The exhibition is open daily from 11am – 6pm, till 26. November 2009

Sharing Difference by Zhang Li

Rice is the staple food of Chinese people. “Xiang Dang,” Chapter 10 of The Analects, says: "Excess meat does not a winning meal make." This Confucian adage is meant to warn against consuming excess meat and no grains. While these words should be understood from a health perspective, they also allude to the Confucian ethical code and traditional culture of reverence; traditional agricultural society is founded on grain production and the ideal Confucian social establishment is rooted in the adherence and safeguard of stable ethics and social relations. One of the most obvious differences Westerners notice when first arriving in China is the staple food. Aside from physical characteristics, language, diet and various other cultural differences, staple food involves the most direct bodily experience. Given the course of China's rapid modernization, few elements, whether attire, diet or lifestyle, remain distinct from the West besides "food." Contemporary China is transitioning from an agricultural society to an industrial and post-industrial society. Eating habits, like written Chinese and its spoken dialects, have nonetheless maintained its traditional form.
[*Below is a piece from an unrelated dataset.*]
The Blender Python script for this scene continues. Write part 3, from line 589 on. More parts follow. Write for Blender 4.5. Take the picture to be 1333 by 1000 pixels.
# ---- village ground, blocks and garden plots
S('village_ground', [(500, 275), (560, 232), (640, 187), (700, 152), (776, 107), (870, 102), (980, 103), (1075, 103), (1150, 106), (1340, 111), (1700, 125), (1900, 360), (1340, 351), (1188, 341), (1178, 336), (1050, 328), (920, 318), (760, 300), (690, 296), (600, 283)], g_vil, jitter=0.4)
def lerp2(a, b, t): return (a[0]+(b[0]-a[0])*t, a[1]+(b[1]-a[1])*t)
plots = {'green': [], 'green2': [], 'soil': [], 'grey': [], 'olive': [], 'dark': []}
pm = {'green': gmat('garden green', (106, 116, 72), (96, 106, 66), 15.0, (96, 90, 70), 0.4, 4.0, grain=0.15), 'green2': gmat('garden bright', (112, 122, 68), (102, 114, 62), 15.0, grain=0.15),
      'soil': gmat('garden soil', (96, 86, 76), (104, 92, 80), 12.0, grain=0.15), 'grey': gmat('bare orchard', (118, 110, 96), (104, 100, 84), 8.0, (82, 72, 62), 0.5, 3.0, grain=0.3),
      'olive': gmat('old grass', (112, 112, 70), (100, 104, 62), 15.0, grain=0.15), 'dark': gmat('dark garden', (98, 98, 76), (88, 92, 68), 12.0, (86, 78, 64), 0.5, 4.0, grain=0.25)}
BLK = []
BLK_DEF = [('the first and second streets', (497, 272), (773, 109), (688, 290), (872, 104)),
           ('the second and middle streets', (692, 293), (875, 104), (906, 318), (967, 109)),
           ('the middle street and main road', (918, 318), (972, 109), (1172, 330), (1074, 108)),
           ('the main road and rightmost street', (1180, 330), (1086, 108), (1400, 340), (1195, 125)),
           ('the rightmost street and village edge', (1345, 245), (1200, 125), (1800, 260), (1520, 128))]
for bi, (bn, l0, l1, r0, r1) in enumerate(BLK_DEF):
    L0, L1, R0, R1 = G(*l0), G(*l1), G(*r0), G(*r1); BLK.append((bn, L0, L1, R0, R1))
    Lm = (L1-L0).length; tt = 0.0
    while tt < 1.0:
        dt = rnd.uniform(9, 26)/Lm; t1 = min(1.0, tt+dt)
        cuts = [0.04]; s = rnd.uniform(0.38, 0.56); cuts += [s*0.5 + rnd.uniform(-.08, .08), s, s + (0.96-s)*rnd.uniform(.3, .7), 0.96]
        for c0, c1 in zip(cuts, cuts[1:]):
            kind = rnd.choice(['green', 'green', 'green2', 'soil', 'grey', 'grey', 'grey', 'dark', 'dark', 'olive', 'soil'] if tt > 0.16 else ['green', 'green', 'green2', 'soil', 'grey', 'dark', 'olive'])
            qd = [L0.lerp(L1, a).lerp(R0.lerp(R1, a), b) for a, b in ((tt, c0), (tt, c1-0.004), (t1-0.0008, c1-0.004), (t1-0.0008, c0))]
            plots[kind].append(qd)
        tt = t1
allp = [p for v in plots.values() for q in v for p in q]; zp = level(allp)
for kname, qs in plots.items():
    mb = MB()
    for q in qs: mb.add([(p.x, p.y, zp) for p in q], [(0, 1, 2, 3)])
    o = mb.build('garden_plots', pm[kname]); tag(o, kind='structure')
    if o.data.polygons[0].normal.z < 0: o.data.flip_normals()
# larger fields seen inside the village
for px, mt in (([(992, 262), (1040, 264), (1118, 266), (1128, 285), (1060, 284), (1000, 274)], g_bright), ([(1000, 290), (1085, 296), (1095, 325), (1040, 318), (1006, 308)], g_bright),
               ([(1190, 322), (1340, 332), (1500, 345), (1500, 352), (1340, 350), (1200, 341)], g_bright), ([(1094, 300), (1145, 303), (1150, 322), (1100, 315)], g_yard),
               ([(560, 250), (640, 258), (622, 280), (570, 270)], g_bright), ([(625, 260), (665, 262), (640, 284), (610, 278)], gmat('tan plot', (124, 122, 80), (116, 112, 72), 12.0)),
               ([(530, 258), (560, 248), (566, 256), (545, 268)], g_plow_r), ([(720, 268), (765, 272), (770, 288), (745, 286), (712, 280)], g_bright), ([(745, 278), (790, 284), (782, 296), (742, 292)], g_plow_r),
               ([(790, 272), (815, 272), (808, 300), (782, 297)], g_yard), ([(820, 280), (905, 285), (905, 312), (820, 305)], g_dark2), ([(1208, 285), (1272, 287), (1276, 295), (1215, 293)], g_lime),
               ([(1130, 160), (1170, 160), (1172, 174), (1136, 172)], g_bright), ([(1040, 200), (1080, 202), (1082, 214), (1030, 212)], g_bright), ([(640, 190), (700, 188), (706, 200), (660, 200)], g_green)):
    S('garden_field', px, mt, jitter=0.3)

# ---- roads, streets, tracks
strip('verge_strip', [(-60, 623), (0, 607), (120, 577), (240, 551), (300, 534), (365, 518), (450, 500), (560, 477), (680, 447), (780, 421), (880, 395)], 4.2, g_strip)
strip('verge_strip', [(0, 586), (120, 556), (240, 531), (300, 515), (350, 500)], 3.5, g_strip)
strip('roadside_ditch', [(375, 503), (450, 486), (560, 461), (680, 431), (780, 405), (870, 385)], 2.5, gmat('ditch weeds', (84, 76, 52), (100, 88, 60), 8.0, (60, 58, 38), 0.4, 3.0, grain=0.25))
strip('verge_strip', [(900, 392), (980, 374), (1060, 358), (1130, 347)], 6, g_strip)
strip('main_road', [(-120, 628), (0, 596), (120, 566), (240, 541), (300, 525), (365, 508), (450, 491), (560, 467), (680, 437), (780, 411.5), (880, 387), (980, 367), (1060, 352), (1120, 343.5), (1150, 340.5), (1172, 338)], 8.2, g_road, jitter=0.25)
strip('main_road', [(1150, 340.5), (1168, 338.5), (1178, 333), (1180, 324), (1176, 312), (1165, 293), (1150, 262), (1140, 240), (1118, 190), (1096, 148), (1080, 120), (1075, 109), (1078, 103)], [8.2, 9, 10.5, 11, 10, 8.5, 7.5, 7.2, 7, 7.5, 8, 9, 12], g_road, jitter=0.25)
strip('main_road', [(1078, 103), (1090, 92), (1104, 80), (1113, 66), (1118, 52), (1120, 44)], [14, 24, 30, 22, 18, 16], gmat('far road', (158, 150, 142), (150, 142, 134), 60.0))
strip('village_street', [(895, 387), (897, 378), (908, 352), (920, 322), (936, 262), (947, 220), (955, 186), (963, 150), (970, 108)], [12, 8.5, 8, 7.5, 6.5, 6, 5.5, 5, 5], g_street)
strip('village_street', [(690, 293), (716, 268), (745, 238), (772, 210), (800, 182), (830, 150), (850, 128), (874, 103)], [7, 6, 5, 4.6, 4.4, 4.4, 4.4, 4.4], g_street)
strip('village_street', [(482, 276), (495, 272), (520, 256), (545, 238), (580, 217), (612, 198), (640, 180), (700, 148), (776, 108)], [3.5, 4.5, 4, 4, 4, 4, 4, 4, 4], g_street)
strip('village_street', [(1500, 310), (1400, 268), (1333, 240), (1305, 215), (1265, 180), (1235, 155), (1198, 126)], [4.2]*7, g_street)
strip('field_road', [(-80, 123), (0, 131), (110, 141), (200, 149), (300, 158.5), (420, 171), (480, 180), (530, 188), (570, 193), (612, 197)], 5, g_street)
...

Rice occupies a status more important than Western bread. It is one example of the difference between China and the West that can be experienced in daily life. Many works in this exhibition, which features 15 Austrian artists, derive directly from daily life experiences in China. For example, in Works On Paper, Ronald Kodritsch paints the pinyin for rice ("mifan") on his very individualist painting, even making note of the tonal marks. Similarly, in another work, he paints the Chinese characters for beef noodles (“牛肉面”). In Chinese Walk, two members of the G.R.A.M. group wander Chinese cities wearing Chinese opera style make-up and Western clothing. The resulting series of photographs presents an interesting juxtaposition of the artists’ Western facial features masked behind Chinese make-up and camouflaged amidst Chinese spaces. The work seeks to reveal potential opportunities for cultural exchange behind and between cultures. In Unsettled Conditions, Michael Hoepfner’s journey through Tibet involves a deep and complex concept and process but the result is a seemingly straightforward set of travel photos depicting locals and tourist sites.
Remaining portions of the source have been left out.